Я часто думаю о том, каков наш мир был раньше. В особенности, о людях: о том, что они делали и что думали об этом, как относились к себе и миру вокруг. Нередко я представляю, что Лев Толстой, или Пушкин, или Лермонтов ожили в наше время. Что они живут, осматривают новый мир и думают. Куда уж великим мыслителям без этого. И мне всегда интересно было узнать: каковы мы? Что мы из себя представляем, видят ли они наши души так же ясно, как лица? Стыдно ли им за нас? Или они горды? Такие мысли приводят в тупик, но я продолжаю развивать их до бесконечности.

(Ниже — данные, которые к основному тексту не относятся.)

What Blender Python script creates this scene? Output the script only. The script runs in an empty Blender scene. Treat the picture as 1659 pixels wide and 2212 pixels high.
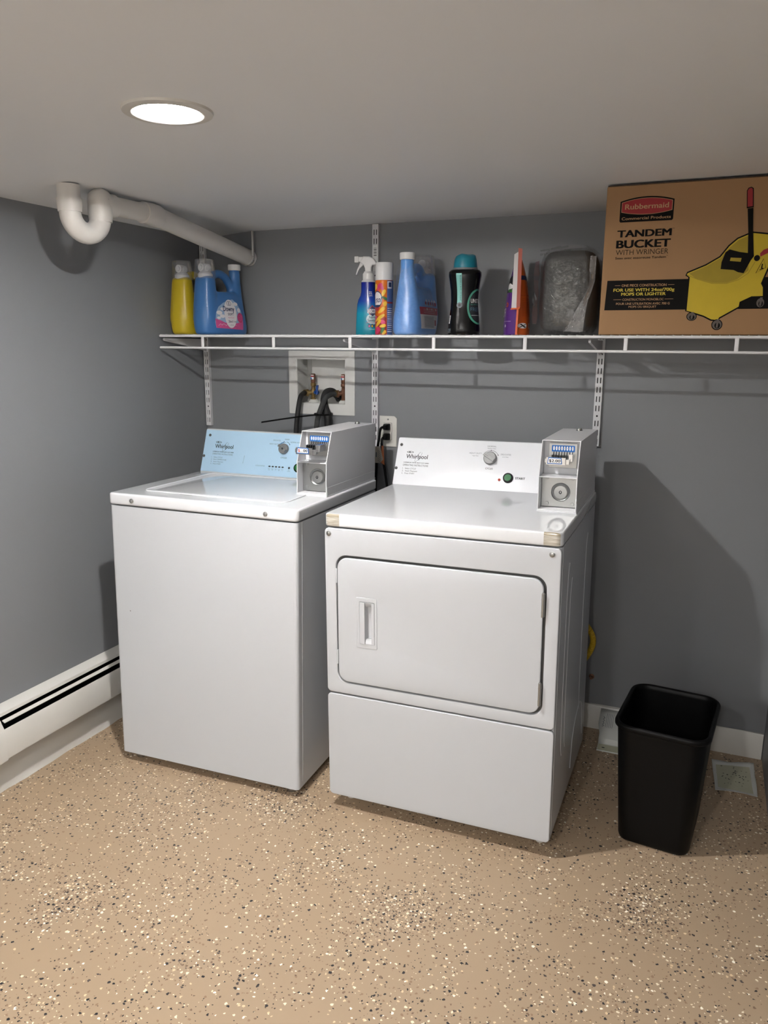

И все же главные наши мысли обращены к нам самим и нашему ближнему окружению. Кто мы и что мы – вот что интереснее всего. А больше всех мыслей о себе у писателей.

Все мы, все участники этого конкурса – кем мы надеемся стать? Что мы надеемся выиграть? Ведь все это пусто, пусто, незначительно. То, что внутри нас, что живет и мучает всех писателей, — вот что важно, вот что устрашает и должно быть замечено. Но ведь каждый изливает эту боль по-разному и кому-то могут просто пропустить, словно пройти мимо слабо стонущего раненого. Одно слово может выдать в человеке его боль, но мы не видим, не слышим его, отвлекаясь на помпезность.

Мысли, мысли, мысли! Их так много, все так хочется выразить, выкинуть из головы, но страшно: поймут ли, не ужаснутся ли люди. И все равно писатель продолжает писать, потому что это то, что он может и должен делать, то, что завещала ему жизнь, как бы сумбурно это ни было.

И так будет всегда, покуда есть мы, непонятные существа с такими непонятными занятиями. Почему-то это успокаивает, не так ли?

 

Quos vult perdete – dementat.

Кого захочет погубить – сведет с ума.